With Mary, let us sing the praises of the Lord, giving thanks for his love and mercy.

“My soul proclaims the greatness of the Lord

and my spirit exults in God my saviour;

because he has looked upon his lowly handmaid.

Yes, from this day forward all generations will call me blessed,

for the Almighty has done great things for me.”

Lk  1:46-49

Saturday, 7 August 2021

JESUS IS THE BREAD OF LIFE

XIX SUNDAY IN ORDINARY TIME - John 6:41-51

Being the last gospel to be written, John does not present a narrative of the Last Supper and we may think that he left out the institution of the Eucharist, which is central to Christian worship. However, in chapter 6, John gives us a eucharistic gem with Jesus’ speech on the bread of life. Jesus’ saying: “the bread that I shall give is my flesh, for the life of the world” (Jn 6:51) is the same statement that we find in Lk 22:19 (or 1 Co 11:24): “This (bread) is my body, which will be given for you”. The speech on the bread of life was given to the crowd that came after him on the day after the miraculous feeding. Jesus took the opportunity to bring into the open their motives: they were looking for easy food and an easy way of life. They were not concerned at all with eternal life (or the Kingdom of God); they cared only about finding an easy way of enjoying life. Jesus had advised them to look for the true food that comes from heaven and presented himself as “the bread that came down from heaven”. In their reaction, people showed their lack of faith, very similar to the unbelief of the people of Israel, who time and again put God to the test, refusing to trust the Lord. For them, Jesus was no more than the “son of Joseph”, a humble carpenter from Nazareth. So they despised Jesus and accused him of delusion and self-aggrandisement.

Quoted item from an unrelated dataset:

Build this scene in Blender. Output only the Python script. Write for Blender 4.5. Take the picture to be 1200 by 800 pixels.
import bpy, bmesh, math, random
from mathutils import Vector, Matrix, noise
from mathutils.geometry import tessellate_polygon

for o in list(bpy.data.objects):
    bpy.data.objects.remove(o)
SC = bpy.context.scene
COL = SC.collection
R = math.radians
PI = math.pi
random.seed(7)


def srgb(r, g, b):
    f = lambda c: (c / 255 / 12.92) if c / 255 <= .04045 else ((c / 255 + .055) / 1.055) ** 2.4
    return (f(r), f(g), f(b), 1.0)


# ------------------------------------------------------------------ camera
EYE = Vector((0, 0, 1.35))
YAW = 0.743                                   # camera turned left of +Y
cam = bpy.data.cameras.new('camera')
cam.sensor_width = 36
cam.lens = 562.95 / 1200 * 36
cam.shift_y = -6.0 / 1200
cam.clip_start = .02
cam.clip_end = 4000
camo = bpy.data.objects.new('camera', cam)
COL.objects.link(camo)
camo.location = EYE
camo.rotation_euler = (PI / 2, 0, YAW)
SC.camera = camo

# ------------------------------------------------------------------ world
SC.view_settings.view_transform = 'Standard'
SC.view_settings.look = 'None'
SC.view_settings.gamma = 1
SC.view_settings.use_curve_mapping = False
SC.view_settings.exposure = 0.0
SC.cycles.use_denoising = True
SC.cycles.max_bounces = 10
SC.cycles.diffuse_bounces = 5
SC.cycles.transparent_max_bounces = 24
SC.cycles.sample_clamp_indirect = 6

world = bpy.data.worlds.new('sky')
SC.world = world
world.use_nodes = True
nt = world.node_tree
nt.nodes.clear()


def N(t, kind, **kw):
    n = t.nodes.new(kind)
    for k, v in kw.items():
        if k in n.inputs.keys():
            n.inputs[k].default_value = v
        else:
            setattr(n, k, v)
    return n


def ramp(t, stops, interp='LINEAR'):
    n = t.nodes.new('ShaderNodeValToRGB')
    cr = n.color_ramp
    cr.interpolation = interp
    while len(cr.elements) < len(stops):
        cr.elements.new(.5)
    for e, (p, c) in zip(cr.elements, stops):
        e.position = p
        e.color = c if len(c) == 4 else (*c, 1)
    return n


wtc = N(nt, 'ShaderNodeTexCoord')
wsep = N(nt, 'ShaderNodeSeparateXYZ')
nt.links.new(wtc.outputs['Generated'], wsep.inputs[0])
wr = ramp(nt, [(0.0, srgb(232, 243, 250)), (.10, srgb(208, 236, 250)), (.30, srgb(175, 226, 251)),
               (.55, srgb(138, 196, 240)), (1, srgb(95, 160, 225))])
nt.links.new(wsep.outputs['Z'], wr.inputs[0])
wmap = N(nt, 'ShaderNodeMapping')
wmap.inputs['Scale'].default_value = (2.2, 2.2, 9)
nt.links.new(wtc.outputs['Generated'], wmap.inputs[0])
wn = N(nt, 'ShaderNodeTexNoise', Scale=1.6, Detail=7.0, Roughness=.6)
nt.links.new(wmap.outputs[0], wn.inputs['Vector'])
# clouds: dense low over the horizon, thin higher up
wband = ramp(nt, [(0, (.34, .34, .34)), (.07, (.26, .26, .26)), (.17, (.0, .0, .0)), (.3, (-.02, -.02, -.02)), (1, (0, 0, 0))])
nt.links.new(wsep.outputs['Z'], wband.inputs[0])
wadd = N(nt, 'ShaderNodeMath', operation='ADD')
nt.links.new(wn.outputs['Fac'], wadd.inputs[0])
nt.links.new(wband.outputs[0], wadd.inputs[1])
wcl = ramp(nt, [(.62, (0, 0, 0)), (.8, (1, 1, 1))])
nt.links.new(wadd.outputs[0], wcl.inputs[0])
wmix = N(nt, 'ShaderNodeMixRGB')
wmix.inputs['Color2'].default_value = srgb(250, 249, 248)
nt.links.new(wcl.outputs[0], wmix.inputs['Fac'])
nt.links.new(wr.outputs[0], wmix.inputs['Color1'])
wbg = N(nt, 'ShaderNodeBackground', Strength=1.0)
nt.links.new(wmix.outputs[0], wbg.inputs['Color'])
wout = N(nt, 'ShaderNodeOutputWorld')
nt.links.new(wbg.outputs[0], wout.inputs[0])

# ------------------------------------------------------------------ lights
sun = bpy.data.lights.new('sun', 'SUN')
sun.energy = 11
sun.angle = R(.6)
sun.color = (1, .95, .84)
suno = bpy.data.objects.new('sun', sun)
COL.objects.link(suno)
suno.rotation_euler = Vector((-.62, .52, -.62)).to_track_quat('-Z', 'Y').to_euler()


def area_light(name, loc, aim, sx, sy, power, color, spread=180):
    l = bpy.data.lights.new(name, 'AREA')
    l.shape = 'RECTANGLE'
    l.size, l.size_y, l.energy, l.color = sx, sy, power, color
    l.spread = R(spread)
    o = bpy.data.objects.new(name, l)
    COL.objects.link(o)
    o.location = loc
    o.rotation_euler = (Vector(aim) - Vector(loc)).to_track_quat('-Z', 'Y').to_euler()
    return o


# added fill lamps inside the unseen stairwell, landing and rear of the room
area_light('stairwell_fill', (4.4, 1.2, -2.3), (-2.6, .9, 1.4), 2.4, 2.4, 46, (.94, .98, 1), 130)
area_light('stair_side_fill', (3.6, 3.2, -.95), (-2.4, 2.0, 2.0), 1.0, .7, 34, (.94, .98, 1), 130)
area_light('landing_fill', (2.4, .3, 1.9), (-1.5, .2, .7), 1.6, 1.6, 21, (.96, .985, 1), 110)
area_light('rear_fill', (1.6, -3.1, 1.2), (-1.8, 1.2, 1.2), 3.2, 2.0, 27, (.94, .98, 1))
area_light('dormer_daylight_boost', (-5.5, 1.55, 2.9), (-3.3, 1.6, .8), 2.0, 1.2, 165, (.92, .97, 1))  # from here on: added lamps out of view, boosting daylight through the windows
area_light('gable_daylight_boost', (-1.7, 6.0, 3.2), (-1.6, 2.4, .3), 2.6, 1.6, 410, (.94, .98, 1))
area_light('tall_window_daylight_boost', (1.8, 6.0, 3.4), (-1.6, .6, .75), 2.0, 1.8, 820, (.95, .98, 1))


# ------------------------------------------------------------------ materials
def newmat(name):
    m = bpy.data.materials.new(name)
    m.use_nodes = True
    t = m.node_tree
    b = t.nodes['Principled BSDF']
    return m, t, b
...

According to Jesus, to believe in him, we must be led by the Father. Indeed, faith is a gift from God, who facilitates the encounter with Jesus, leading to believe and accept him as the Son of God. We need a listening heart “to hear the teaching of the Father, and learn from it”; only then will we go to Jesus and recognise him as the giver of life and salvation. It is faith in Jesus that opens the door to eternal life.

Jesus is the “living bread”, and “Anyone who eats this bread will live for ever” (Jn 6:51). In the eucharist bread that we receive, we enter in communion with the body of Christ. This has been the faith of the Church from the beginning. In his first letter to the Corinthians, Paul wrote: “The bread that we break, is it not a participation in the body of Christ” (Jn 10:16).

Saint Justin, one of the first Christian writers, presented our faith in the Eucharist in this manner:

“And this food is called among us Eykargstga [the Eucharist], of which no one is allowed to partake but the man who believes that the things which we teach are true, and who has been washed with the washing that is for the remission of sins, and unto regeneration, and who is so living as Christ has enjoined. For not as common bread and common drink do we receive these; but in like manner as Jesus Christ our Saviour, having been made flesh by the Word of God, had both flesh and blood for our salvation, so likewise have we been taught that the food which is blessed by the prayer of His word, and from which our blood and flesh by transmutation are nourished, is the flesh and blood of that Jesus who was made flesh.” (Justin, First Apology, no 66). 

Let us approach the table of the Lord with true faith, so that in Jesus we find life and salvation.